According to the latest data from the Bank of Ghana (BoG), reserve money—the foundational base money that underpins all banking operations and short-term financial activity—climbed from GH¢141.1 billion in March to GH¢150.1 billion in April.

This GH¢9 billion month-on-month increase signals a distinct easing of liquidity conditions. It indicates that commercial banks are holding higher reserves at the central bank and that there is more cash actively circulating in the economy. For the banking sector, this surplus base money ensures smoother day-to-day transactions, seamless interbank settlements, and ample capacity to meet short-term financing demands.

Broad-Based Monetary Expansion The liquidity surge was not confined to reserve money alone; broader monetary aggregates painted a similarly expansive picture.

Narrow money (M1), which captures physical cash in circulation and demand deposits, grew from GH¢222.6 billion in March to GH¢228.8 billion in April. Broad money (M2), which adds savings and time deposits to the mix, also saw an uptick, moving from GH¢329.5 billion to GH¢338.5 billion.

Furthermore, total liquidity (M2+), which provides the most comprehensive view by including foreign currency deposits within the banking system, swelled from GH¢406.1 billion to GH¢417.4 billion. This across-the-board growth confirms that the financial system as a whole is experiencing a buildup of money holdings.

The Credit Disconnect Despite sitting on a mountain of fresh liquidity, banks have kept their lending appetites firmly in check. Growth in private sector credit remained stubbornly modest, edging up only marginally from GH¢109.4 billion in March to GH¢110.9 billion in April.

This stark divergence highlights a prevailing mindset among financial institutions: while the funds are readily available to lend, banks are exercising extreme caution when it comes to extending credit to businesses and households. Instead of pushing capital out the door, they appear to be prioritizing risk management and holding onto safe, liquid assets.

What is Driving the Liquidity?

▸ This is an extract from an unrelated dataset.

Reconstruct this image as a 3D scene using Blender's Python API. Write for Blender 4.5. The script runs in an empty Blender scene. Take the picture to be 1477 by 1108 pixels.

A look under the hood of the central bank’s data reveals the structural factors at play. The expansion in reserve money was largely driven by a significant increase in net domestic assets. Specifically, higher claims on the government suggest that domestic banks continue to play a major role in financing state needs, which in turn injects liquidity into the system.

Conversely, this domestic liquidity buildup was slightly offset by a drawdown in external buffers. Net foreign assets declined from GH¢122.7 billion in March to GH¢116.7 billion in April, indicating some level of foreign exchange outflows during the period.

The Bottom Line Ultimately, the April 2026 banking data delineates a clear narrative: Ghana’s financial institutions are operating in an environment of abundant cash. However, until this liquidity translates into robust, private-sector-led credit expansion, the broader real economy will struggle to feel the full, multiplier benefits of the banking sector’s healthy balance sheets.